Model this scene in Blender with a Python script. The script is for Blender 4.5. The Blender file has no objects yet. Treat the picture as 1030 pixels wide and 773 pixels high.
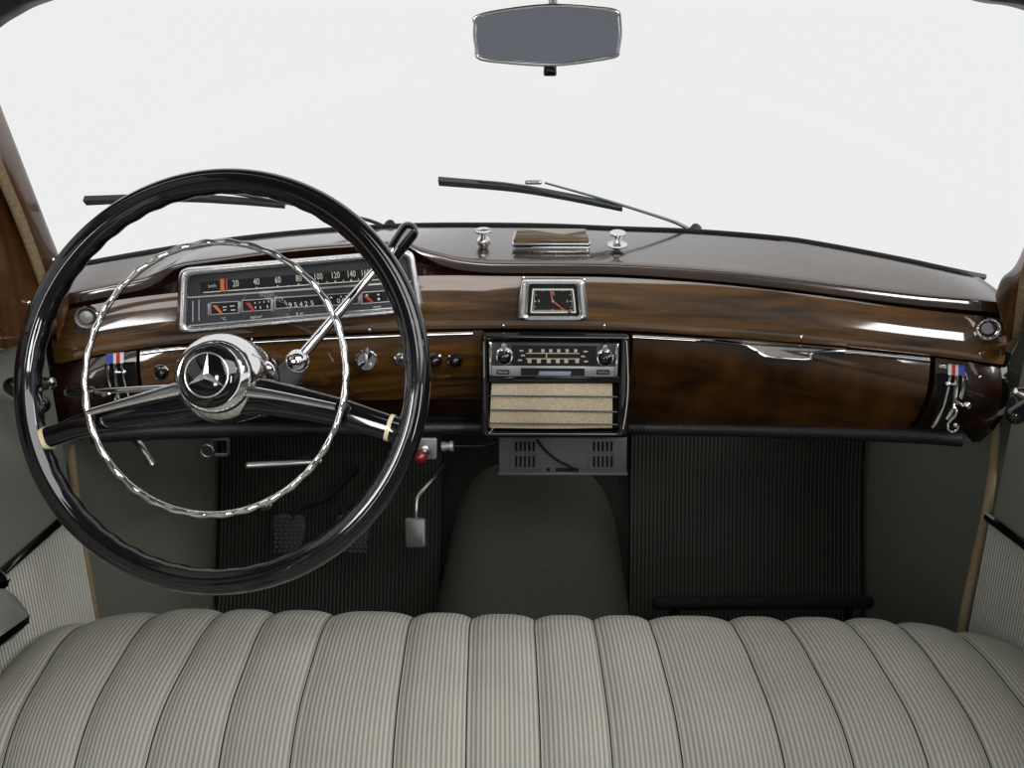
import bpy, bmesh, math, random
import numpy as np
random.seed(7)
PI = math.pi
R = math.radians
SC = bpy.context.scene
COL = SC.collection

# ------------------------------------------------------------------ camera
F, PITCH, YAW = 850.0, R(18.0), R(2.3)
EYE = np.array([0.0, 0.0, 0.98])
_h = np.array([-math.sin(YAW), math.cos(YAW), 0.0])
CR = np.array([math.cos(YAW), math.sin(YAW), 0.0])
CD = _h * math.cos(PITCH) + np.array([0, 0, -math.sin(PITCH)])
CU = _h * math.sin(PITCH) + np.array([0, 0, math.cos(PITCH)])

def ray(x, y): return CD + CR * (x - 515.0) / F - CU * (y - 386.5) / F
def onY(x, y, Y): v = ray(x, y); return EYE + v * (Y - EYE[1]) / v[1]
def onX(x, y, X): v = ray(x, y); return EYE + v * (X - EYE[0]) / v[0]
def onZ(x, y, Z): v = ray(x, y); return EYE + v * (Z - EYE[2]) / v[2]
def proj(P):
    q = np.array(P) - EYE; z = q @ CD
    return 515 + F * (q @ CR) / z, 386.5 - F * (q @ CU) / z
def V(*a): return np.array(a, float)
def nrm(v): v = np.array(v, float); return v / np.linalg.norm(v)

class Plane:
    """A real plane in the car: p0, normal n (towards the cabin) and up; gives local u, v, h."""
    def __init__(s, p0, n, up=(0, 0, 1)):
        s.p0 = np.array(p0, float); s.n = nrm(n)
        s.r = nrm(np.cross(up, s.n)); s.u = np.cross(s.n, s.r)
    def px(s, x, y, h=0.0):
        v = ray(x, y); p = s.p0 + s.n * h
        return EYE + v * ((p - EYE) @ s.n) / (v @ s.n)
    def uv(s, x, y, h=0.0):
        q = s.px(x, y, h) - s.p0; return (q @ s.r, q @ s.u)
    def w(s, u, v, h=0.0): return s.p0 + s.r * u + s.u * v + s.n * h

# ------------------------------------------------------------------ mesh builder
def catmull(P, n=8, closed=False):
    P = [np.array(p, float) for p in P]; out = []; m = len(P)
    rng = range(m) if closed else range(m - 1)
    for i in rng:
        if closed: p0, p1, p2, p3 = P[i-1], P[i], P[(i+1) % m], P[(i+2) % m]
        else: p0, p1, p2, p3 = P[max(i-1, 0)], P[i], P[i+1], P[min(i+2, m-1)]
        for k in range(n):
            t = k / n
            out.append(.5*((2*p1)+(-p0+p2)*t+(2*p0-5*p1+4*p2-p3)*t*t+(-p0+3*p1-3*p2+p3)*t**3))
    if not closed: out.append(P[-1])
    return out

def rrect(u0, u1, v0, v1, r, n=5):
    P = []
    for cx, cy, a in ((u1-r, v1-r, 0), (u0+r, v1-r, PI/2), (u0+r, v0+r, PI), (u1-r, v0+r, 1.5*PI)):
        for k in range(n+1):
            t = a + PI/2*k/n; P.append((cx+r*math.cos(t), cy+r*math.sin(t)))
    return P

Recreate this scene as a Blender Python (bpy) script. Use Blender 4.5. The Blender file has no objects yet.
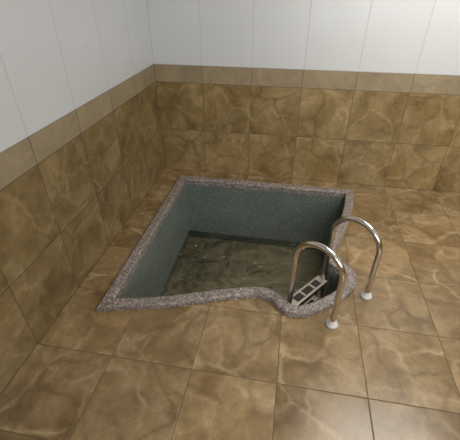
++++++++++++++++++++
§ **Work instructions**:
Do not copy the pictures, but repeat every line exactly.

§ **Solution to the exercise**:
Model this scene in Blender with a Python script. The script is for Blender 4.5. The Blender file has no objects yet. Treat the picture as 1030 pixels wide and 773 pixels high.
import bpy, bmesh, math, random
import numpy as np
random.seed(7)
PI = math.pi
R = math.radians
SC = bpy.context.scene
COL = SC.collection

# ------------------------------------------------------------------ camera
F, PITCH, YAW = 850.0, R(18.0), R(2.3)
EYE = np.array([0.0, 0.0, 0.98])
_h = np.array([-math.sin(YAW), math.cos(YAW), 0.0])
CR = np.array([math.cos(YAW), math.sin(YAW), 0.0])
CD = _h * math.cos(PITCH) + np.array([0, 0, -math.sin(PITCH)])
CU = _h * math.sin(PITCH) + np.array([0, 0, math.cos(PITCH)])

def ray(x, y): return CD + CR * (x - 515.0) / F - CU * (y - 386.5) / F
def onY(x, y, Y): v = ray(x, y); return EYE + v * (Y - EYE[1]) / v[1]
def onX(x, y, X): v = ray(x, y); return EYE + v * (X - EYE[0]) / v[0]
def onZ(x, y, Z): v = ray(x, y); return EYE + v * (Z - EYE[2]) / v[2]
def proj(P):
    q = np.array(P) - EYE; z = q @ CD
    return 515 + F * (q @ CR) / z, 386.5 - F * (q @ CU) / z
def V(*a): return np.array(a, float)
def nrm(v): v = np.array(v, float); return v / np.linalg.norm(v)

class Plane:
    """A real plane in the car: p0, normal n (towards the cabin) and up; gives local u, v, h."""
    def __init__(s, p0, n, up=(0, 0, 1)):
        s.p0 = np.array(p0, float); s.n = nrm(n)
        s.r = nrm(np.cross(up, s.n)); s.u = np.cross(s.n, s.r)
    def px(s, x, y, h=0.0):
        v = ray(x, y); p = s.p0 + s.n * h
        return EYE + v * ((p - EYE) @ s.n) / (v @ s.n)
    def uv(s, x, y, h=0.0):
        q = s.px(x, y, h) - s.p0; return (q @ s.r, q @ s.u)
    def w(s, u, v, h=0.0): return s.p0 + s.r * u + s.u * v + s.n * h

# ------------------------------------------------------------------ mesh builder
def catmull(P, n=8, closed=False):
    P = [np.array(p, float) for p in P]; out = []; m = len(P)
    rng = range(m) if closed else range(m - 1)
    for i in rng:
        if closed: p0, p1, p2, p3 = P[i-1], P[i], P[(i+1) % m], P[(i+2) % m]
        else: p0, p1, p2, p3 = P[max(i-1, 0)], P[i], P[i+1], P[min(i+2, m-1)]
        for k in range(n):
            t = k / n
            out.append(.5*((2*p1)+(-p0+p2)*t+(2*p0-5*p1+4*p2-p3)*t*t+(-p0+3*p1-3*p2+p3)*t**3))
    if not closed: out.append(P[-1])
    return out

def rrect(u0, u1, v0, v1, r, n=5):
    P = []
    for cx, cy, a in ((u1-r, v1-r, 0), (u0+r, v1-r, PI/2), (u0+r, v0+r, PI), (u1-r, v0+r, 1.5*PI)):
        for k in range(n+1):
            t = a + PI/2*k/n; P.append((cx+r*math.cos(t), cy+r*math.sin(t)))
    return P

Recreate this scene as a Blender Python (bpy) script. Use Blender 4.5. The Blender file has no objects yet.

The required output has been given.